**TASK DIRECTIONS:** Copy all lines of the listing that include the string "objects".

# Start of RECORDS FOR THIS TASK

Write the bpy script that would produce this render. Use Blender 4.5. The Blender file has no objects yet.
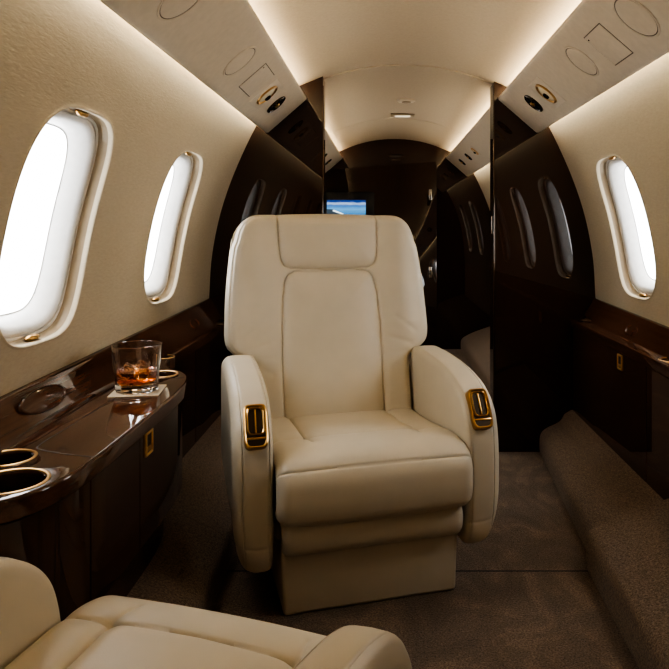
import bpy, bmesh, math, random
import numpy as np
from mathutils import Vector, Matrix

random.seed(4)
sc = bpy.context.scene
COL = sc.collection
PI = math.pi
XC = 0.085                       # cabin centre line (the eye sits a little left of it)

# ------------------------------------------------------------------ helpers
def link(o, parent=None):
    COL.objects.link(o)
    if parent is not None:
        o.parent = parent
    return o

def mesh_obj(name, verts, faces, mat, parent=None, smooth=True, sharp=40, mats=None, fmat=None):
    me = bpy.data.meshes.new(name)
    me.from_pydata([tuple(v) for v in verts], [], [tuple(f) for f in faces])
    me.validate(clean_customdata=False)
    for m in (mats or [mat]):
        me.materials.append(m)
    if fmat is not None and len(fmat) == len(me.polygons):
        me.polygons.foreach_set('material_index', fmat)
    if smooth:
        me.polygons.foreach_set('use_smooth', [True] * len(me.polygons))
        me.update()
        me.set_sharp_from_angle(angle=math.radians(sharp))
    me.update()
    return link(bpy.data.objects.new(name, me), parent)

def bm_obj(name, bm, mat, parent=None, smooth=True, sharp=40):
    bmesh.ops.recalc_face_normals(bm, faces=bm.faces)
    me = bpy.data.meshes.new(name)
    bm.to_mesh(me)
    bm.free()
    me.materials.append(mat)
    if smooth:
        me.polygons.foreach_set('use_smooth', [True] * len(me.polygons))
        me.update()
        me.set_sharp_from_angle(angle=math.radians(sharp))
    return link(bpy.data.objects.new(name, me), parent)

def tag(o, label=None, cat=None, group=None, kind=None):
    if label: o['label'] = label
    if cat: o['category'] = cat
    if group: o['group'] = group
    if kind: o['kind'] = kind
    return o

def empty(name, loc=(0, 0, 0), rz=0, label=None, cat=None, group=None):
    o = bpy.data.objects.new(name, None)
    o.location = loc
    o.rotation_euler = (0, 0, rz)
    o.empty_display_size = 0.05
    link(o)
    return tag(o, label, cat, group)

def box(bm, x0, x1, y0, y1, z0, z1, bev=0.0, seg=2):
    r = bmesh.ops.create_cube(bm, size=1)
    vs = r['verts']
    for v in vs:
        v.co = Vector(((x0 + x1) / 2 + v.co.x * (x1 - x0), (y0 + y1) / 2 + v.co.y * (y1 - y0),
                       (z0 + z1) / 2 + v.co.z * (z1 - z0)))
    if bev > 0:
        es = list({e for v in vs for e in v.link_edges})
        bmesh.ops.bevel(bm, geom=es, offset=bev, segments=seg, profile=0.5, affect='EDGES')

def catmull(pts, n=8, closed=False):
    pts = [np.array(p, float) for p in pts]
    out = []
    N = len(pts)
    rng = range(N) if closed else range(N - 1)
    for i in rng:
        if closed:
            p0, p1, p2, p3 = pts[(i - 1) % N], pts[i], pts[(i + 1) % N], pts[(i + 2) % N]
        else:
            p1, p2 = pts[i], pts[i + 1]
            p0 = pts[i - 1] if i > 0 else 2 * p1 - p2
            p3 = pts[i + 2] if i + 2 < N else 2 * p2 - p1
        # centripetal-like: scale tangents by chord
        d = np.linalg.norm(p2 - p1)
        d0 = max(np.linalg.norm(p1 - p0), 1e-6)
        d2 = max(np.linalg.norm(p3 - p2), 1e-6)
        m1 = ((p1 - p0) / d0 * d + (p2 - p1)) / 2 if d0 > 0 else p2 - p1
        m2 = ((p2 - p1) + (p3 - p2) / d2 * d) / 2
        for k in range(n):
            t = k / n
            h00 = 2 * t**3 - 3 * t**2 + 1
            h10 = t**3 - 2 * t**2 + t
            h01 = -2 * t**3 + 3 * t**2
            h11 = t**3 - t**2
            out.append(h00 * p1 + h10 * m1 + h01 * p2 + h11 * m2)
    if not closed:
        out.append(pts[-1])
    return np.array(out)

def resample(P, step, closed=False):
    if closed:
        P = np.vstack([P, P[:1]])
    d = np.r_[0, np.cumsum(np.linalg.norm(np.diff(P, axis=0), axis=1))]
    n = max(2, int(round(d[-1] / step)))
    t = np.linspace(0, d[-1], n + 1)
    if closed:
        t = t[:-1]
    return np.stack([np.interp(t, d, P[:, k]) for k in range(P.shape[1])], 1)

def grid_faces(nr, nc, close_c=False, off=0, flip=False):
    fs = []
    for i in range(nr - 1):
        for j in range(nc if close_c else nc - 1):
            a = off + i * nc + j
            b = off + i * nc + (j + 1) % nc
            c = off + (i + 1) * nc + (j + 1) % nc
            d = off + (i + 1) * nc + j
            fs.append((a, d, c, b) if flip else (a, b, c, d))
    return fs

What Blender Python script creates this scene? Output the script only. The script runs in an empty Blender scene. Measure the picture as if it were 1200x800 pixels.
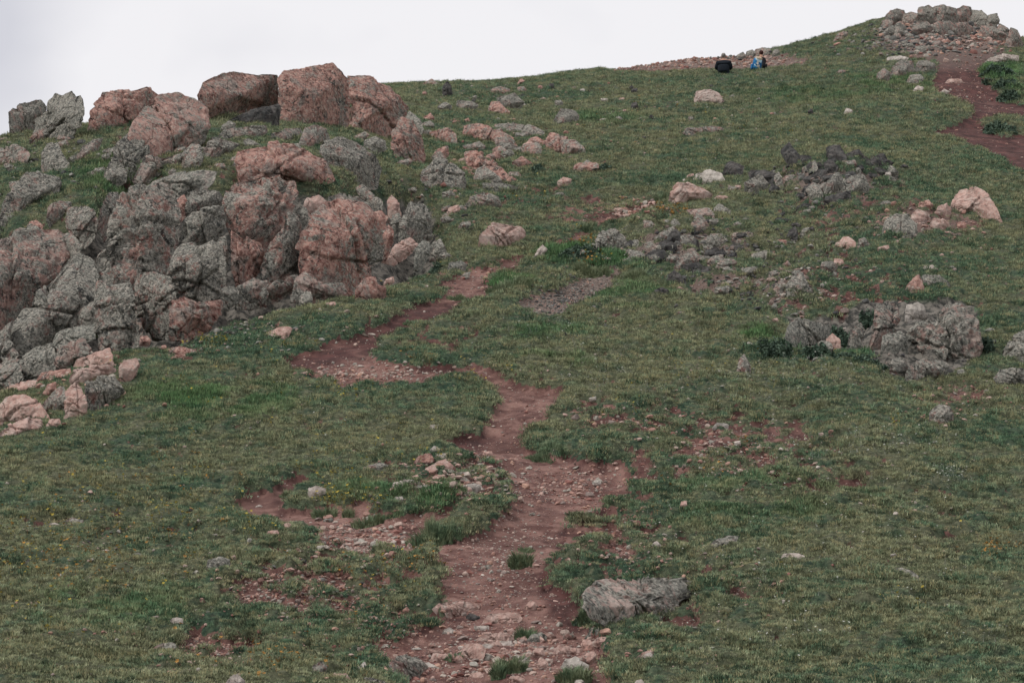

# End of RECORDS FOR THIS TASK

**EXPECTED ANSWER:**
Write the bpy script that would produce this render. Use Blender 4.5. The Blender file has no objects yet.
    COL.objects.link(o)
    return link(bpy.data.objects.new(name, me), parent)
    return link(bpy.data.objects.new(name, me), parent)
    o = bpy.data.objects.new(name, None)